One thing I realized very quickly was that the professors who had put together the course materials were not the people physically teaching the course. They were all men with PhDs, but not directly professors at the seminary. Rather they were “administering” courses that the professors at the seminary had put together.

Another key learning during my first semester: my first experience was not the norm of all classes. While the first class was all reading books, responding in discussion boards and taking quizzes, this one had DVDs to watch (several every week). Remember that each course only lasts eight weeks, so watching 25 45-minute lectures in those eight weeks is no small feat. My second course, Old Testament Survey I, was such a class. In all fairness though, what made this a really positive experience was the professor teaching this course. It was never dry or boring, and even my husband found his spot on the couch in the living room next to me many evenings. Either that, or he was just too lazy to go sit somewhere else and watch TV.

Of course, also here you had to participate in discussion boards and take quizzes (oh yes, and read on top of it plus a book report…it was a lot), but I really enjoyed the lecture format, especially as the lectures were taped in front of real students taking the class during what I have to suspect was an intensive – more about those later. A key to success for this course was clearly taking copious notes as very minute details showed up on the exams. I think I developed carpal tunnel during that class!

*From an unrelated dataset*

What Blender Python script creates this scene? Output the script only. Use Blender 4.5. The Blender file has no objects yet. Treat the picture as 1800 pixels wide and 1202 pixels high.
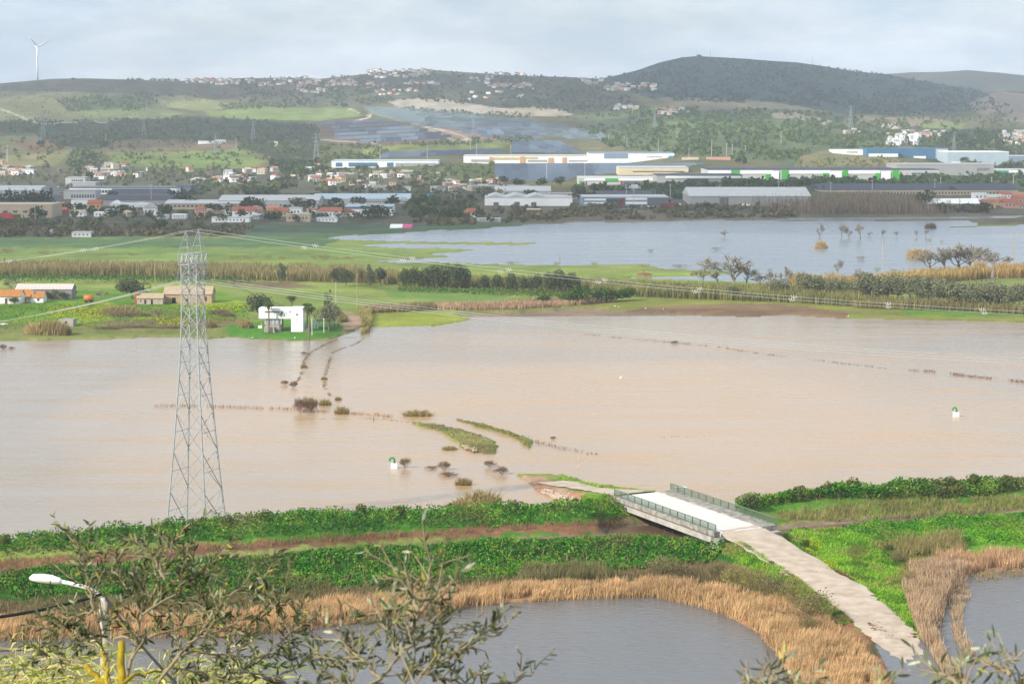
import bpy, math, random
import numpy as np
from mathutils import Vector, Matrix

# ------------------------------------------------------------------ camera, sky, sun, exposure
SC = bpy.context.scene
COL = SC.collection
W0, H0, FPX = 1800.0, 1202.0, 4000.0          # photograph size, focal length in photo pixels
CAMH = 64.0                                    # eye height above the flood water
PITCH = math.atan((601.0 - 200.0) / FPX)
cam_d = bpy.data.cameras.new('camera'); cam = bpy.data.objects.new('camera', cam_d); COL.objects.link(cam)
cam.location = (0, 0, CAMH); cam.rotation_euler = (math.pi / 2 - PITCH, 0, 0)
cam_d.sensor_width = 36.0; cam_d.lens = 36.0 * FPX / W0
cam_d.clip_start = 0.5; cam_d.clip_end = 30000
cam_d.dof.use_dof = True; cam_d.dof.focus_distance = 330.0; cam_d.dof.aperture_fstop = 11.0
SC.camera = cam

SUN_DIR = Vector((-0.70, -0.52, 0.56)).normalized()     # towards the sun: behind and left of the camera
sun_el = math.asin(SUN_DIR.z); sun_az = math.atan2(SUN_DIR.x, SUN_DIR.y)
world = bpy.data.worlds.new('World'); SC.world = world; world.use_nodes = True
wn = world.node_tree; wn.nodes.clear()
def wnode(t, **k):
    n = wn.nodes.new(t)
    for a, b in k.items(): setattr(n, a, b)
    return n
w_out = wnode('ShaderNodeOutputWorld'); w_bg = wnode('ShaderNodeBackground')
w_bg.inputs['Strength'].default_value = 0.10
sky = wnode('ShaderNodeTexSky', sky_type='NISHITA', sun_disc=False)
sky.sun_elevation = sun_el; sky.sun_rotation = sun_az
sky.altitude = 60; sky.air_density = 1.0; sky.dust_density = 1.6; sky.ozone_density = 1.0
tc = wnode('ShaderNodeTexCoord'); mp = wnode('ShaderNodeMapping'); mp.inputs['Scale'].default_value = (5.5, 5.5, 30)
nz = wnode('ShaderNodeTexNoise'); nz.inputs['Scale'].default_value = 1.0; nz.inputs['Detail'].default_value = 8; nz.inputs['Roughness'].default_value = 0.58
cr = wnode('ShaderNodeValToRGB'); cr.color_ramp.elements[0].position = 0.36; cr.color_ramp.elements[1].position = 0.72
mp2 = wnode('ShaderNodeMapping'); mp2.inputs['Scale'].default_value = (10, 10, 34)
nz2 = wnode('ShaderNodeTexNoise'); nz2.inputs['Detail'].default_value = 9; nz2.inputs['Roughness'].default_value = 0.62; nz2.inputs['Scale'].default_value = 1.0
cr2 = wnode('ShaderNodeValToRGB')
cr2.color_ramp.elements[0].position = 0.40; cr2.color_ramp.elements[0].color = (4.6, 5.9, 7.7, 1)
cr2.color_ramp.elements[1].position = 0.60; cr2.color_ramp.elements[1].color = (8.0, 8.7, 9.6, 1)
mx = wnode('ShaderNodeMix', data_type='RGBA')
L = wn.links.new
L(tc.outputs['Generated'], mp.inputs['Vector']); L(mp.outputs[0], nz.inputs['Vector']); L(nz.outputs['Fac'], cr.inputs['Fac'])
L(tc.outputs['Generated'], mp2.inputs['Vector']); L(mp2.outputs[0], nz2.inputs['Vector']); L(nz2.outputs['Fac'], cr2.inputs['Fac'])
sc1 = wnode('ShaderNodeMath', operation='MULTIPLY_ADD'); sc1.inputs[1].default_value = 0.42; sc1.inputs[2].default_value = 0.50
L(cr.outputs['Color'], sc1.inputs[0]); L(sc1.outputs[0], mx.inputs['Factor'])
L(sky.outputs['Color'], mx.inputs['A']); L(cr2.outputs['Color'], mx.inputs['B'])
L(mx.outputs['Result'], w_bg.inputs['Color']); L(w_bg.outputs[0], w_out.inputs['Surface'])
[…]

This course was really interesting also because simultaneously my Honey and I were taking a spiritual formation class at church called “Old Testament Survey”. This was being taught by Dr. E, yes indeed, the one who ultimately was the impetus for me starting seminary. So now, Dr. E. was always exactly one week ahead of where we were in the seminary course, and it was a good experience to hear the information twice from two different people. The course at our church was directly modeled on what I was taking in seminary. Regrettably, only about eight people showed up for Dr. E.’s teaching, which is definitely not a reflection on his teaching, but rather on the regrettably still rather small interest in Old Testament scripture in the body of Christ. This is becoming a really REALLY sad state of affairs to me, as I do not understand how anyone can hope to understand the New Testament without having spent time studying the Old.

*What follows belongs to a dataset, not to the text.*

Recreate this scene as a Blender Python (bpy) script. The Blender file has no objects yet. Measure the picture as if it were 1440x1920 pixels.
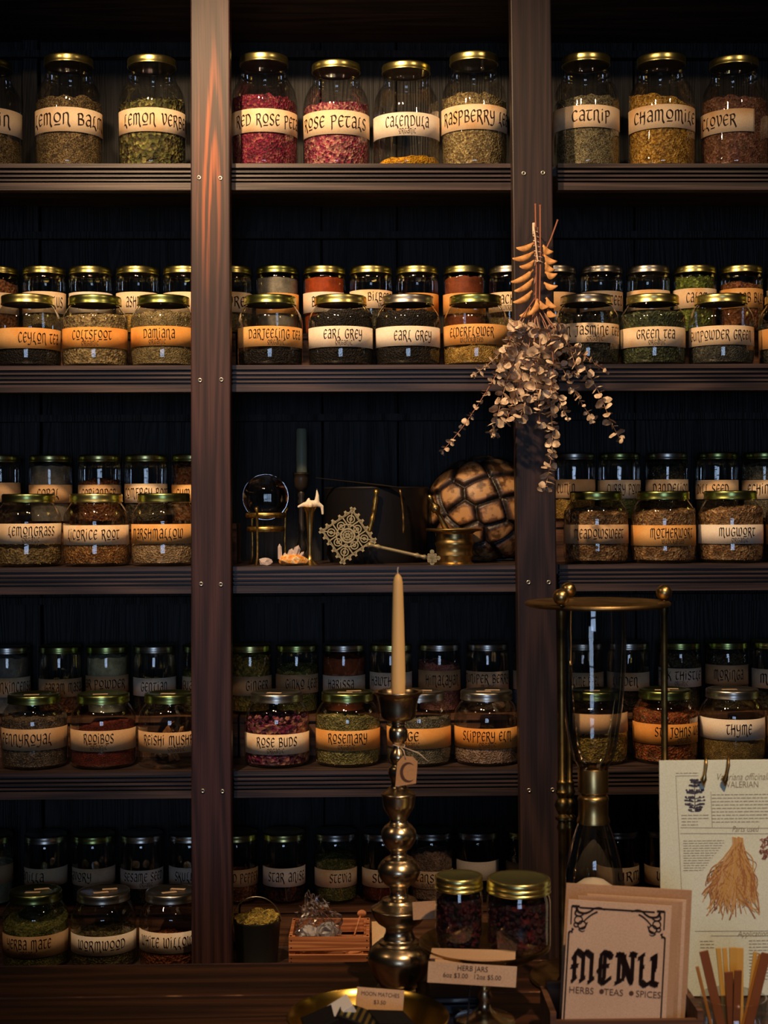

During this time, Dr. E. also recommended I friend the professor in charge of this course at seminary on Facebook. Best tip ever! All of  a sudden, I felt plugged in, I could ask more questions and simply felt like I was having a much richer learning experience. While I was communicating with the person responsible for our class, it was not anywhere near the richness I derived out of being able to ask questions from the professor who wrote the course. It just proved to me my old conviction that if you meet your professor, not only will your grade improve, but you will learn much more.

Of course, the first premise to make this a true statement is that you want to be there to learn. I am sometimes amazed at some of my fellow students. They just want to get done as quickly as possible to put the feather of the degree on their cap, but it is not about taking the time to enjoy the journey and to ask hard questions. Learning is about so much more than the degree. It is nice to have the degree as an award at the end of the journey, but each day’s walk within the journey has its own adventures and instruction – why would I want to miss that?

So here I was, at the end of my second class, ready to begin anew in the spring after the Christmas break. Was I glad I had begun? Yes. One hundred percent YES – what a difference just these two classes had made in my personal understanding! It was also important to get the pace down – how much class work could I take and still be able to perform in an outstanding manner at work? Little did I know that this problem would soon resolve itself, as I was going to lose my eleven year employment with a software vendor by the end of January. More about that another time, as it does play into my experience.